Mayor John Tory says he believes the ongoing debate over allowing new Canadians to wear a niqab during citizenship ceremonies is “corrosive” and goes against Canada’s tradition of embracing diversity.

Tory, who has largely refused to weigh in on the ongoing federal election, made the comment to reporters outside city hall on Thursday morning after he was asked for his opinion on the Conservative government’s push to have the niqab banned during citizenship ceremonies as well as recent comments from Stephen Harper indicating that he would consider banning federal civil servants from wearing face-covering veils if reelected.

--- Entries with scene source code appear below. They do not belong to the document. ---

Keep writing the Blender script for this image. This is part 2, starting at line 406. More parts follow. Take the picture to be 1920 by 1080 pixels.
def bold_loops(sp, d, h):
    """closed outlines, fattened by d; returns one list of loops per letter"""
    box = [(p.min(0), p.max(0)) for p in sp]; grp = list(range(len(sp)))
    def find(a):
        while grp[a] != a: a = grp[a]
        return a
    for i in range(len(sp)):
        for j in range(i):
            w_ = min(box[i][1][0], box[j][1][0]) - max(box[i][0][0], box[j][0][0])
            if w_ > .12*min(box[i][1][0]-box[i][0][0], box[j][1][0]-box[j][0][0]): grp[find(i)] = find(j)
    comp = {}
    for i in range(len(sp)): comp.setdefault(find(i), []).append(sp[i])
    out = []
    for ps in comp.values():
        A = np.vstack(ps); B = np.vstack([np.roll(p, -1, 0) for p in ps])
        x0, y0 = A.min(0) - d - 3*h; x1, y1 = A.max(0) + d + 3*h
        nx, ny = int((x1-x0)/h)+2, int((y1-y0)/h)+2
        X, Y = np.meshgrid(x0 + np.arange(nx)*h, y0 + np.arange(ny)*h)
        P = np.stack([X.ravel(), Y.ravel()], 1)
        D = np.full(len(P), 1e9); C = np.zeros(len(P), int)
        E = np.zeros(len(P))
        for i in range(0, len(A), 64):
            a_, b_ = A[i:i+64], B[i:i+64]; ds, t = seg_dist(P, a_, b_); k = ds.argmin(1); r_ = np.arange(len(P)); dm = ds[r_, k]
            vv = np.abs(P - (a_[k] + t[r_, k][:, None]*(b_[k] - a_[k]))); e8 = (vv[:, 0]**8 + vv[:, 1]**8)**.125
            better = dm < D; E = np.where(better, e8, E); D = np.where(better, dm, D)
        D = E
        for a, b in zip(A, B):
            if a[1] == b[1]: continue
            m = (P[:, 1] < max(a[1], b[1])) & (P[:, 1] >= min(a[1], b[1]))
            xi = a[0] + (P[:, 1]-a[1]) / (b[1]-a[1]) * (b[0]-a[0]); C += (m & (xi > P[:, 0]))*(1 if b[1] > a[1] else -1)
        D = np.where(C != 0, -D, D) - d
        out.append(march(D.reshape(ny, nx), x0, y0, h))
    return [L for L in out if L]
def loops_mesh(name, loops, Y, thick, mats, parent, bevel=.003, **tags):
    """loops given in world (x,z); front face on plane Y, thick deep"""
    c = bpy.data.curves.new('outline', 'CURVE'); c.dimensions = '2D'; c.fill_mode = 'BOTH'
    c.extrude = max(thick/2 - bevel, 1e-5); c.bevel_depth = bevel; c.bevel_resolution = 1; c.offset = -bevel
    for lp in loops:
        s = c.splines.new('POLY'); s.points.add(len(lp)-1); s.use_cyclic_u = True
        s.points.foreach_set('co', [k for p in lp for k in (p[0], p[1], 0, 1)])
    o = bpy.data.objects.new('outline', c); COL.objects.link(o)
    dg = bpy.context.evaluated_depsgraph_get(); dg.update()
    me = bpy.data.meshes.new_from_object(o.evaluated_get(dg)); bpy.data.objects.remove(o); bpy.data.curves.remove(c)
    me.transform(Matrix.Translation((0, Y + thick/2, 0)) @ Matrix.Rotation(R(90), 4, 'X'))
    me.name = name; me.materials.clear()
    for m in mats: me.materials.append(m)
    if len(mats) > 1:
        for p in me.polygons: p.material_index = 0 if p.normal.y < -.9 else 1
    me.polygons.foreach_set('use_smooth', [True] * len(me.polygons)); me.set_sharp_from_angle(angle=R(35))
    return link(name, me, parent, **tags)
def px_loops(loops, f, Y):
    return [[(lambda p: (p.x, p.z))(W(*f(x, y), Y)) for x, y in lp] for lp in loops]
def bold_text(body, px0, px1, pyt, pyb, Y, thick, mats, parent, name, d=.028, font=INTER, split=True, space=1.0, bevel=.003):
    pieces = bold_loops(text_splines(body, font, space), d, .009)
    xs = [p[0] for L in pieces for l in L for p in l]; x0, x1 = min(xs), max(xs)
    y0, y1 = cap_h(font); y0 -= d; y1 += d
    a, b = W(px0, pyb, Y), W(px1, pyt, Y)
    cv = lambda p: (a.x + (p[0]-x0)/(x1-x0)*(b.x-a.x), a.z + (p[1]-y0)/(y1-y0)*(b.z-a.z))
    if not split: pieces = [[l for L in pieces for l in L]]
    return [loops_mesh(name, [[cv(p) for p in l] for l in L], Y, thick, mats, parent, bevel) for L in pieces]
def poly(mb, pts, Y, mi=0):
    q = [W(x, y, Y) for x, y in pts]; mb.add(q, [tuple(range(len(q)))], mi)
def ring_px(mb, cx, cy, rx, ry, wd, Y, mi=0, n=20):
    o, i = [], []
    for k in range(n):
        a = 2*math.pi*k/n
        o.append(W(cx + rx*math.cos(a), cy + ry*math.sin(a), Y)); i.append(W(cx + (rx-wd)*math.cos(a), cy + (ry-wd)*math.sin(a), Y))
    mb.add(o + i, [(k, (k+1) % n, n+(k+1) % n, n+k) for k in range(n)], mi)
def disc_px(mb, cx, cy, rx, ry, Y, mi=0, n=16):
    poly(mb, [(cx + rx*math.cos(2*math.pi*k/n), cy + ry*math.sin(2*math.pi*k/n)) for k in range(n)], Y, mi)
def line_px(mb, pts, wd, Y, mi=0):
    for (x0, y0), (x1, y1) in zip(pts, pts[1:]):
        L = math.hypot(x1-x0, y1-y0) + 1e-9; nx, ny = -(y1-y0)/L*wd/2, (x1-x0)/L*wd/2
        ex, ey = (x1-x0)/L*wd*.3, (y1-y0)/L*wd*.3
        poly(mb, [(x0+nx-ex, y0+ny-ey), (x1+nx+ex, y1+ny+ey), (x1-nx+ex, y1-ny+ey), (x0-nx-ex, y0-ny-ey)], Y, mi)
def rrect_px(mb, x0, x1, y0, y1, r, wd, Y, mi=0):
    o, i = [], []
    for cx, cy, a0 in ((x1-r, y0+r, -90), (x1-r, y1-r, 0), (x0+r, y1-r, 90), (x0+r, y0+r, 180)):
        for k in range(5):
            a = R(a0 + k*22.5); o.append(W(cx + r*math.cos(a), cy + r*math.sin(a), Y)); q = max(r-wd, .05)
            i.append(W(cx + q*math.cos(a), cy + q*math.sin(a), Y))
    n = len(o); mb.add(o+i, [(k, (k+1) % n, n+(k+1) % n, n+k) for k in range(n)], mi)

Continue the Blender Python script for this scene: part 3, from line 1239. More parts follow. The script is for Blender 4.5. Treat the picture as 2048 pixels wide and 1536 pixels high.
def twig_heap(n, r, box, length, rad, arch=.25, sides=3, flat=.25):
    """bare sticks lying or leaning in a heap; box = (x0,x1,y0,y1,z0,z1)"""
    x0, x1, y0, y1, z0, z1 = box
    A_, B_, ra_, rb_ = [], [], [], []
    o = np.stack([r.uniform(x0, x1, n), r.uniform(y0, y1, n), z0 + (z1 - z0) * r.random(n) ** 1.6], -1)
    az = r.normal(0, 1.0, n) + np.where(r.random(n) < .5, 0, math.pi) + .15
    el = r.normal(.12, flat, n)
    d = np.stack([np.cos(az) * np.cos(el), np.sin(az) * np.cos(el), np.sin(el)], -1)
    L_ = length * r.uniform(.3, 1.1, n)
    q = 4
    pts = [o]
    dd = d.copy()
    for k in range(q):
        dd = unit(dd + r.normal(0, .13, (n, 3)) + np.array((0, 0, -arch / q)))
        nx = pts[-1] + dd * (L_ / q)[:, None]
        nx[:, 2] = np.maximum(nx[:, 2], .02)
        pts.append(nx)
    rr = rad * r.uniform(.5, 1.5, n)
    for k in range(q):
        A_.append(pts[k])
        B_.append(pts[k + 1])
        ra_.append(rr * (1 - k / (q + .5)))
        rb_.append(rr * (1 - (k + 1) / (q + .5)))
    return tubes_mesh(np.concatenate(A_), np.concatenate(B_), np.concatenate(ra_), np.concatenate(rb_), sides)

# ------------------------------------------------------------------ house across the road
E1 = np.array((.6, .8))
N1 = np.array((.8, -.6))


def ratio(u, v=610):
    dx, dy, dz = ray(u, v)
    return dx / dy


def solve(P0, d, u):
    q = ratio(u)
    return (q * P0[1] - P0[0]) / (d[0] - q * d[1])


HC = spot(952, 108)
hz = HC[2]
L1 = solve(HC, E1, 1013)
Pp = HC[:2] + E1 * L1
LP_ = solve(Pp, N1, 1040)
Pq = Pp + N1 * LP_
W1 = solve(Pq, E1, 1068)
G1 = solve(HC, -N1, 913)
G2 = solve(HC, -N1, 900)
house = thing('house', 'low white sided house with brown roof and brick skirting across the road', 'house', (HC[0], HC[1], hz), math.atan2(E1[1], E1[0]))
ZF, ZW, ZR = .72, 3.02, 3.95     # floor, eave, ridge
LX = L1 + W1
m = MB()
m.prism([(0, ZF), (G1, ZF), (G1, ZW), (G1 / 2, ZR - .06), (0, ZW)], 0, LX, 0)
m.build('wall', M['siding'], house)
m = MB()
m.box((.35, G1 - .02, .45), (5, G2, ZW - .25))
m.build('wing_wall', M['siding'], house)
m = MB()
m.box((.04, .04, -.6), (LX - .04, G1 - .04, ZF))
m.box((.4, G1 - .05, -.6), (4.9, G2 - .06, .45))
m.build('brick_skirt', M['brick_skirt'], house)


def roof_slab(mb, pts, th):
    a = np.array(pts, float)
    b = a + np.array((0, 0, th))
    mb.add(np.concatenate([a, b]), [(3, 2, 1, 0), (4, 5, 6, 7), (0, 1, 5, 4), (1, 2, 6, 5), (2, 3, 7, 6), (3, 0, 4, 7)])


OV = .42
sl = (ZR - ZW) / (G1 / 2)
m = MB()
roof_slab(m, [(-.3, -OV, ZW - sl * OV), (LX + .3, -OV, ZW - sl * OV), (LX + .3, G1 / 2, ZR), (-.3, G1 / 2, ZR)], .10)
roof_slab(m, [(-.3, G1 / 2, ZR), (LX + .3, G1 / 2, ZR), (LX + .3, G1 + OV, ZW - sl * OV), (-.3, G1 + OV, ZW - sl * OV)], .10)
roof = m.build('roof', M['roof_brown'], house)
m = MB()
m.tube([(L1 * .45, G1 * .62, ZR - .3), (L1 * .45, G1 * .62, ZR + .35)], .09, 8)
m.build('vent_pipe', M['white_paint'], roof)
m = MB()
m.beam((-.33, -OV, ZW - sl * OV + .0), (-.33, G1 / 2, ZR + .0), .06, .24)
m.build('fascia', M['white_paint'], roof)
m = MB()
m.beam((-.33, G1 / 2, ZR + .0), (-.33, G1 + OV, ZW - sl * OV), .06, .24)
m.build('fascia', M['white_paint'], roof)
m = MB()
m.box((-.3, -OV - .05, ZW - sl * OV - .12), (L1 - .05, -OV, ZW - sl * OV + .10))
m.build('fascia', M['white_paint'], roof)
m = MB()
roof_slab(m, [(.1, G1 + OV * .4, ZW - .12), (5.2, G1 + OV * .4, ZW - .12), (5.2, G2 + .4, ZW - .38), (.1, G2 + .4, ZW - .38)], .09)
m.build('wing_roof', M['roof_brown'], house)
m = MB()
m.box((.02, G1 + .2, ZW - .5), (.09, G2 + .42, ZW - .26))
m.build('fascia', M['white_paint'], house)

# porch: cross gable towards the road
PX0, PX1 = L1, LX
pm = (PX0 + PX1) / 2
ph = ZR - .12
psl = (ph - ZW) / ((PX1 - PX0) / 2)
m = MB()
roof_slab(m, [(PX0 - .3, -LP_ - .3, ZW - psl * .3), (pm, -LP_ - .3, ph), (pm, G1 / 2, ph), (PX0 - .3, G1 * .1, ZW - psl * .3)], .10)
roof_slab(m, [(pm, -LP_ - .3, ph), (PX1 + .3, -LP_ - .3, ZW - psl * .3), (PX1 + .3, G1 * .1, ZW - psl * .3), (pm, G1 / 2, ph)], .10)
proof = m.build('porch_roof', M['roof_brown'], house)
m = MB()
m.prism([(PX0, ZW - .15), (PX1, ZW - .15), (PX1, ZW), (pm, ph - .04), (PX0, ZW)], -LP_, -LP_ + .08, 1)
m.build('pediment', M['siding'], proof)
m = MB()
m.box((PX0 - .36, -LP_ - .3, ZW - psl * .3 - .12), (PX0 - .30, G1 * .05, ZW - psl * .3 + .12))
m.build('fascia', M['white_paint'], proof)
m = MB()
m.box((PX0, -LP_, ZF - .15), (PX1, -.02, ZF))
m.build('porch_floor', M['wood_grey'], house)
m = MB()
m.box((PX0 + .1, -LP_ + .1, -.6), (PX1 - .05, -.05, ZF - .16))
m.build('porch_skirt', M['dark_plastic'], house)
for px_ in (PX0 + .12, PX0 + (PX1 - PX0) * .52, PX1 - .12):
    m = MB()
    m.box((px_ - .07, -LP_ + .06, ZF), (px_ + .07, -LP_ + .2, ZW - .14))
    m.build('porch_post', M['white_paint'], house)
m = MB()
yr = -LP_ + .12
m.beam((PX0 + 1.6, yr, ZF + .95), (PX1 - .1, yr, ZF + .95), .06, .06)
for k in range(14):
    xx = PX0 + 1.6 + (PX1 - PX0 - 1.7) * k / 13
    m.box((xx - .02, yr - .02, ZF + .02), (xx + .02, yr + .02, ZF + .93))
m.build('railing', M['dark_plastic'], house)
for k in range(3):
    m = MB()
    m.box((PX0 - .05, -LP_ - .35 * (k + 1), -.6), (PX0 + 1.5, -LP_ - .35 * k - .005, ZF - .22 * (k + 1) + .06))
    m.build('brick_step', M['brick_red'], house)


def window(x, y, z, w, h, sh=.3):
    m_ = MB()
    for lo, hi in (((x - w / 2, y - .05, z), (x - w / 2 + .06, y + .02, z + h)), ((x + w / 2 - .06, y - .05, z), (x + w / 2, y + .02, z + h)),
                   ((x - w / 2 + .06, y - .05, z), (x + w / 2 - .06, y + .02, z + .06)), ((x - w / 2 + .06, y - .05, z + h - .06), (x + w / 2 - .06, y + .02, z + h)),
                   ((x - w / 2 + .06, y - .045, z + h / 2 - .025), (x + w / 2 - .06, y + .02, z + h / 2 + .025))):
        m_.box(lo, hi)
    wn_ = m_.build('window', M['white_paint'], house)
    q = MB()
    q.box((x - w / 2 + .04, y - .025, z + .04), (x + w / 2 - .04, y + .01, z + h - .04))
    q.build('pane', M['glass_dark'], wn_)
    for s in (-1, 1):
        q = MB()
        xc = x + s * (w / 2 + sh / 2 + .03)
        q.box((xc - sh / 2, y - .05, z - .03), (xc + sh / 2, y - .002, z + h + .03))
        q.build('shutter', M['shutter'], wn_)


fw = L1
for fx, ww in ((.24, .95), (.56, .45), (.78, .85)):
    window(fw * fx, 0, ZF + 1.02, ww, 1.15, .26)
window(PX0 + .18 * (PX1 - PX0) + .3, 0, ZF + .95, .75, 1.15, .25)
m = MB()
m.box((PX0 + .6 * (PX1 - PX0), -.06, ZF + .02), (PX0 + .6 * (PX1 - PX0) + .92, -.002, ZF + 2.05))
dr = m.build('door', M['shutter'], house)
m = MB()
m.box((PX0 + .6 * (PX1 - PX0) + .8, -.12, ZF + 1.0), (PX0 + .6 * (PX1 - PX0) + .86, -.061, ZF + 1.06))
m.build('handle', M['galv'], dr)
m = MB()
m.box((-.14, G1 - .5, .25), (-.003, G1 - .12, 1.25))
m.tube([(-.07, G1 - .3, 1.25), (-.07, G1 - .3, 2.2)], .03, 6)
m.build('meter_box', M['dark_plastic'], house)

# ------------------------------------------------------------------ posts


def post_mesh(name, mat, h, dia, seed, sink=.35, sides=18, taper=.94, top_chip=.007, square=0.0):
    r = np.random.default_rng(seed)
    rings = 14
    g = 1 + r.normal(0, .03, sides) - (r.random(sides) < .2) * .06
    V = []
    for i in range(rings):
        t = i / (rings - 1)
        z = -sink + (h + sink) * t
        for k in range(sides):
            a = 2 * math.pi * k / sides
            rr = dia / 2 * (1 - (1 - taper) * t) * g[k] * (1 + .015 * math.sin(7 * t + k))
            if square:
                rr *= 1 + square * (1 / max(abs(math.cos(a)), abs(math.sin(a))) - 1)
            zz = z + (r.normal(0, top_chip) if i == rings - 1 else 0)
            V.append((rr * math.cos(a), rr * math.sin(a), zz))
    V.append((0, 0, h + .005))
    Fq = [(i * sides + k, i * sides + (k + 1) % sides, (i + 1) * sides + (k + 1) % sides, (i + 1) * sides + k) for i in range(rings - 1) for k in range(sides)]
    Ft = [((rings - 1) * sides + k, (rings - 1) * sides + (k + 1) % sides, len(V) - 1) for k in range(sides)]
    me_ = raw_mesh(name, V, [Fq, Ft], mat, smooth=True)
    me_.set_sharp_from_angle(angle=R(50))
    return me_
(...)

“I just wish those discussions would come to an end because I think they end up being corrosive. Regardless of who you think is right or wrong it is corrosive,” Tory said. “I was asked the other day what allows us to maintain an independent identity in the face of living next door to the United States and I said it is because we embrace diversity here. That has added to our values and it has strengthened our values.”

The Conservative party has come under fire for its position on the niqab with some accusing the party of using divisive politics to distract Canadians from the important issues.

At the same time, the party has enjoyed a resurgence in the polls that has coincided with Harper’s public comment on the niqab.

In fact, a Forum Research poll released on Thursday found that the issue has captured the attention of a notable minority of respondents with 20 per cent indicating that it would influence their vote and 11 per cent saying it would influence their vote “a great deal”

Speaking with reporters, Tory said he can understand both sides but ultimately wants the debate to be put aside.

“I just think these debates don’t prove to be very productive because I am not sure there is a right or wrong answer. I just hope they come to an end,” he said.